いつもニコニコ元気いっぱいに病室に来てくれる病棟婦さんがいた。

ここから先はこの病棟婦さんのお名前を
「クローバーさん」とお呼びすることにします。

それから辛く苦しいけれど、クローバーさんとの楽しい入院生活が始まった。

彼女は忙しい業務の合間を縫っては私のために、毎日お手紙を届けてくれた。

あるときは、「病気に負けず自分に勝って」

またあるときは、「今日はしんどかったけど、明日は必ず元気になれるから頑張っていこう」

色鮮やかな絵とともに、彼女の書くメッセージは、絶望の縁にいた私をいつも心優しく励ましてくれた。


母が仕事の後に面会に来たとき、
クローバーさんは
「お母さん、お忙しいときは私が彼女のお母さんがわりになりますから。そして彼女を守りますから安心してくださいね。」

そう言って安心させてくれた。
クローバーさんは実の母のような人だった。

どれほど泣きたいときでも、私の全てを受け入れて温かく包み込んでくれる、そういう人だった。

またあるときは、近くの公園で可愛い花を摘んできてはテーブルの上に飾ってくれた。
「何て言う名前の花なんだろうね。」と話しながら。


クローバーさんは花のような人だった。

どれほど辛いときでも、クローバーさんが来るとパッと華やかな花びらが舞うような彩りを与えてくれる、そんな人だった。

またあるときは、四つ葉のクローバーを摘んできては空き瓶にプカプカと浮かべてくれた。私のために一生懸命捜してきてくれたのだった。

「私は四つ葉のクローバーを捜す達人なのよ。」なんて言いながら。

クローバーさんは四つ葉のクローバーのような人だった。

どれほど悲しいときでも、クローバーさんが来るとパッと明るい幸せを届けてくれる、そんな人だった。

七夕が近付く頃には、笹と短冊を持ってきて、部屋に飾ってくれた。
「お願い事を書こうよ!」

私とクローバーさんは、沢山のお願い事を書いた。





クローバーさんは夜空に瞬く星のような人だった。

どれほど苦しいときでも、クローバーさんが来るとパッと輝く希望の光で照らしてくれる、そんな人だった。

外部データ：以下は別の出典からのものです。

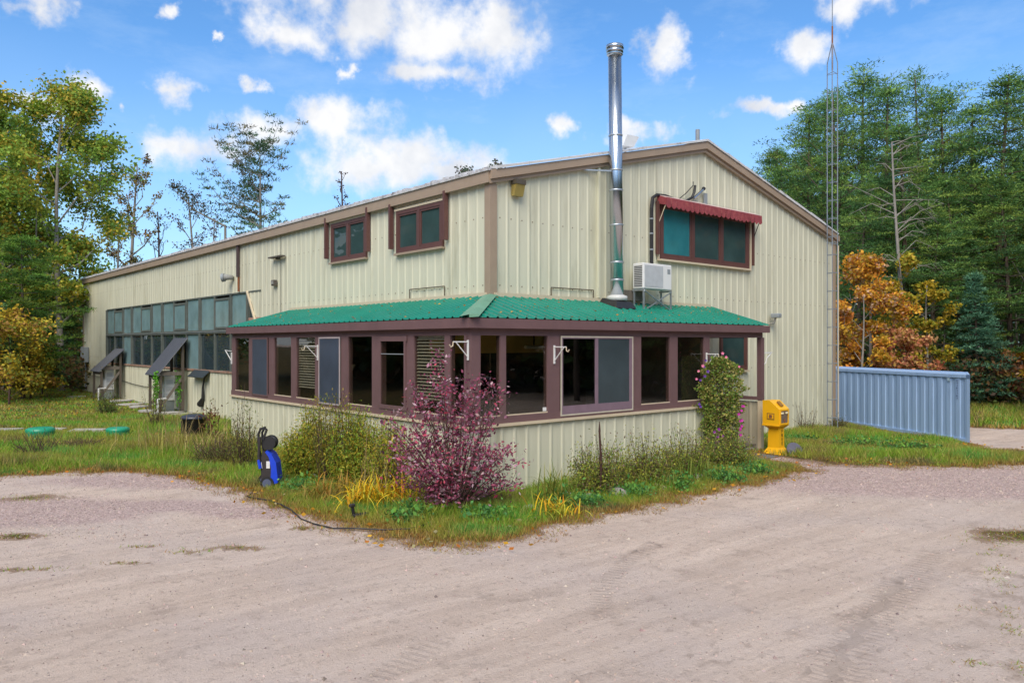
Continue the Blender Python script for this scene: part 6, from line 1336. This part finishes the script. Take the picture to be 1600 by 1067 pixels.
# bright green vines down the posts of the taller lean-to
rn = np.random.default_rng(8); LPp = []
for (yy, xx) in ((ya_+.05, -1.2), (ya_+.3, -1.1), (ya_+.1, -.35)):
    for _ in range(260): LPp.append((xx+rn.normal(0, .06), yy+rn.normal(0, .05), .15+rn.random()**.7*1.5))
e = empty('vine', (-1.2, ya_, 0), 'bright green vine hanging down the posts of the taller lean-to', 'vine'); soup('foliage', leaf_quads(np.array(LPp)-np.array([-1.2, ya_, 0]), .10, -.3, .5), 4, palette(len(LPp), [(.13,.40,.03),(.20,.50,.05),(.10,.26,.03)]), LEAF, e); limb_set([([(0, .05, 0), (0, .08, 1.6)], [.02, .01])]).build('stems', TWIG, e)
# flowering vine on the doorway post
vx_, vy_ = on_y(1128, -D2-.35), -D2-.35; rn = np.random.default_rng(12); LPp = []; FP_ = []; FC = []
Dv = (vx_-CAM[0])*FW[0]+(vy_-CAM[1])*FW[1]
prof_px = [(560,1108,1140),(575,1096,1158),(595,1087,1165),(620,1085,1164),(645,1090,1162),(665,1094,1160),(685,1096,1156),(705,1096,1152)]
for _ in range(9500):
    py = rn.uniform(558, 712); l_ = np.interp(py, [q[0] for q in prof_px], [q[1] for q in prof_px]); r2_ = np.interp(py, [q[0] for q in prof_px], [q[2] for q in prof_px]); px = (l_+r2_)/2+(r2_-l_)/2*rn.uniform(-1, 1)*(.82+.2*rn.random()+.16*math.sin(py*.21)+.08*math.sin(py*.5)); v = rn.uniform(-.3, .3)
    q = at_d(px, Dv+v); 
    if q[1] > -D2-.06: q = (q[0], -D2-.06-rn.random()*.1, 0)
    LPp.append((q[0]-vx_, q[1]-vy_, hgt(py, Dv+v)))
st = [([np.array([rn.normal(0, .06), rn.normal(0, .06), 0]), np.array([rn.normal(0, .12), rn.normal(0, .08), 1.1]), np.array([rn.normal(0, .3), rn.normal(0, .15), 2.3])], [.012, .009, .004]) for _ in range(14)]
fv = stems_and_leaves('flowering_vine', (vx_, vy_), 'bushy flowering vine with pink and violet blooms beside the porch doorway', 'vine', st, LPp, .065, [(.22,.27,.05),(.33,.31,.07),(.14,.22,.04),(.42,.36,.12),(.17,.30,.05)], aspect=.5, kq='foliage')
fl = [(1098,572,1),(1103,575,0),(1108,578,0),(1090,583,1),(1085,590,1),(1100,589,0),(1131,553,1),(1137,556,1),(1094,597,0)]+[(1157+3*math.sin(q), 632+q*4.6, 2) for q in range(12)]+[(1122+4*math.sin(q*2), 668+q*4, 3) for q in range(8)]+[(1093,630,0),(1092,638,0),(1152,570,1),(1103,566,0)]
for i, (px, py, kf) in enumerate(fl):
    px += 3*math.sin(i*5.1); py += 3*math.sin(i*3.7); q = at_d(px, Dv-.33); m_ = MB(local=True); c = Vector((q[0]-vx_, q[1]-vy_, hgt(py, Dv-.33))); rr2 = random.Random(i); s = .033+.012*rr2.random()
    up = Vector((-FW[0], -FW[1], .3)).normalized(); a_ = up.orthogonal().normalized(); b2 = up.cross(a_)
    ring = [c+(a_*math.cos(t_*math.pi/5)+b2*math.sin(t_*math.pi/5))*s*(1 if t_ % 2 == 0 else .62)+up*.02 for t_ in range(10)]
    for t_ in range(10): m_.poly([c, ring[t_], ring[(t_+1) % 10]])
    m_.build('flower', [mat('violet_petal', (.12, .035, .30), .6), mat('pink_petal', (.70, .22, .36), .6), mat('magenta_petal', (.50, .04, .34), .6), mat('purple_petal', (.26, .03, .30), .6)][kf], fv)
# dry brown stalk standing against the ribbed wall
x, y = G(938, 778); m_ = MB(); m_.tube([(x, y, 0), (x+.02, y, .6), (x, y+.02, 1.15)], [.012, .022, .018], 7); m_.tube([(x, y+.02, 1.15), (x, y+.02, 1.33)], [.022, .006], 7); tag(m_.build('dry_stalk', mat('dark_seed_head', (.06, .025, .02), .9, .3, 20)), 'tall dark brown seed stalk in front of the ribbed porch wall', 'stalk')

# ------------------------------------------------------------ inside the porch
t_ = empty('storage_box', (2.9, -.55, .15), 'pale cardboard box standing inside behind the sliding window', 'box'); MB().bbox((2.9, -.5, .15), .7, .5, 1.5, .01).build('box', mat('cardboard', (.42, .33, .24), .8), t_); MB().box(2.7, 2.82, -.762, -.755, 1.3, 1.42).build('label_sticker', WHITE, t_)
lm = empty('tube_lamp', (.9, -.5, 2.6), 'short pale tube lamp hanging inside the porch near its corner', 'lamp'); MB().tube([(.5, -.5, 2.62), (1.0, -.5, 2.62)], .035, 8).build('tube', mat('cream_tube', (.8, .75, .5), .4), lm); MB().bar((.75, -.5, 2.66), (.75, -.5, 3.0), .02).build('hanger', BLACK, lm)
ob = empty('workbench', (4.6, -.6, .15), 'dim wooden bench inside behind the right hand porch windows', 'bench'); MB().box(4.0, 5.6, -.75, -.2, .95, 1.02).build('top', WOOD, ob)
for x in (4.1, 5.5): MB().box(x-.04, x+.04, -.7, -.62, .15, .948).build('leg', WOOD, ob)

クローバーさんはどんなときもニコニコと微笑んでいた。そしてどんなときも明るく朗らかな人だった。



そんなクローバーさんが初めて泣いた。

私が退院する日に初めて泣いた。

「希望ちゃん、出会えて本当に嬉しかったよ。楽しい思い出をありがとう。」

そう言うと固く握手を交わして私達は泣いた。

「元気になったら必ず会おうね。約束よ。
また会う日まで。」

ここから這い上がるんだという気持ちが湧き出た。
とめどなく溢れる涙とともに。

私はクローバーさんと交わした「約束」を必ず実現させようと心に誓ったのであった。

諦めそうになったときやめげそうになったときは、クローバーさんとの「約束」を思い出して

「もう一度自分の足で歩いてクローバーさんに会うんだ!」

と自分に言い聞かせて日々奮闘している。
約束をしたのだ。必ず果たすために。

あれから毎年七夕の季節になると、
「希望ちゃん!おはよう!」そんな明るく朗らかな声が何処からか聴こえ、私を励ましてくれている気がするのだ。